Dalam kasus Nurul Fahmi, polisi sempat melakukan penahan, meski akhirnya penangguhan penahanan dikabulkan. Walhasil, Fahmi pun dilepas menjadi tahanan luar. Pemicunya, karena diduga membawa bendera merah putih bertuliskan aksara Arab. Menurutnya, jeratan Pasal 66 terhadap Fahmi dinilai berlebihan. Fahmi dijerat dengan Pasal 66 jo Pasal 24 subsider Pasal 67 UU No.24/2009.

Menurutnya, polisi lebih tepat menjerat dengan Pasal 67 huruf c yang menulis huruf atau tanda lain pada bendera negara. Ia menilai polisi sengaja mengenakan Pasal 66 dan cenderung berat. Padahal, diduga tindakan tersebut tidak dilakukan Fahmi. (Baca Juga: Merah Putih Wajib Dikibarkan Di Setiap Rumah pada Hari Kemerdekaan)

“Pada hemat saya, polisi hendaknya mendahulukan langkah persuasif kepada setiap orang yang diduga melanggar Pasal 67 huruf c, sebelum mengambil langkah penegakan hukum,” ujarnya

Wakil Ketua Komisi II Al Muzamil Yusuf mengatakan Kapolri mesti menegakan supremasi hukum tanpa pandang bulu. Sebab sebelum kasus yang menjerat Fahmi adanya bendera merah putih yang bertuliskan tertentu. Ironisnya, meski sudah dilepas, pada waktu penangkapan bak seorang teroris dan pengedar narkoba.
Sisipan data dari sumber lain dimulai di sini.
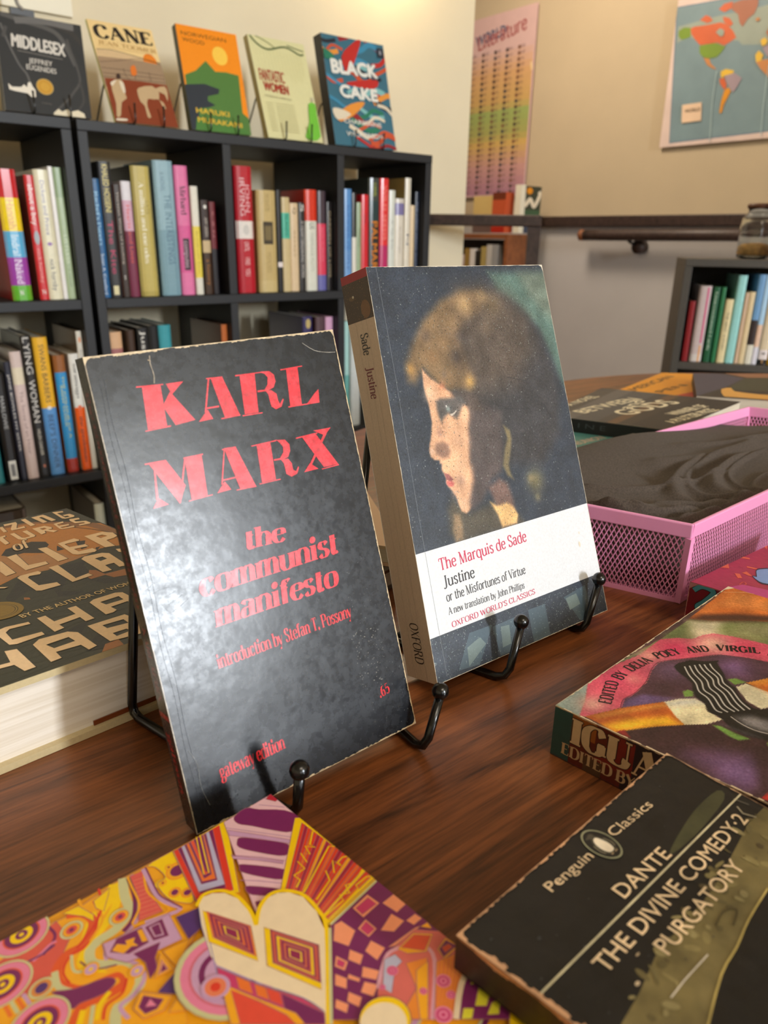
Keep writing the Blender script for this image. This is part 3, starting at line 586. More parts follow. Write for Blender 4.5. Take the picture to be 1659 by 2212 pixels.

“Kami ingatkan Polri, DPR punya hal untuk melakukan pengawasan. Nurul Fahmi ditangkap malam-malam sepeti pengedar atau teroris saja. Tolong untuk Jokowi mohon untuk ikut memantau kinerja Kapolri,” pungkas politisi PKS itu.

Tangguhkan Penahanan
Penyidik Polres Metro Jakarta Selatan resmi mengabulkan penangguhan penahanan terhadap tersangka Nurul Fahri dalam kasus bendera mera putih bertuliskan aksara arab. Kepasian ditangguhkan penahanan disampaikan Kepala Bagian Mitra Divisi Humas Mabes Polri Komisaris Besar Polisi Awi Setiyono.

Menurut Awi, penangguhan penahanan dengan jaminan dari Ustad Arifin Ilham dan istri tersangka. “Kita kedatangan Ustad Arifin Ilham dan istri tersangka untuk mengajukan permohonan penangguhan penahanan,” ujar Awi.

Dikatakan Awi, dikabulkannya permintaan penanguhan penahanan melalui pertimbangan subyektif. Polisi, kata Awi, berkeyakinan Fahmi tak akan melarikan diri. Bahkan menghilangkan barang bukti dan mengulangi tindakan yang sama. Terlebih mendapat jaminan dari tokoh agama seperti Arifin Ilham.

Begitu pula denga istri Fahmi yang baru saja melahirkan 12 hari lalu. Dengan begitu sang anak dan istri masih membutuhkan perhatian dari Fahmi untuk mencari nafkah. Kapolres Metro Jakarta Selatan Kombes Polisi Iwan Kurniawan menambahkan Fahmi bersikap kooperatif selama menjalani pemeriksaan.

Sebelumnya, anggota Masyarakat Cinta Damai Wardaniman melaporkan FPI berdasarkan Laporan Polisi Nomor LP/327/I/2017/PMJ/Dit Reskrimum tertanggal 19 Januari 2017.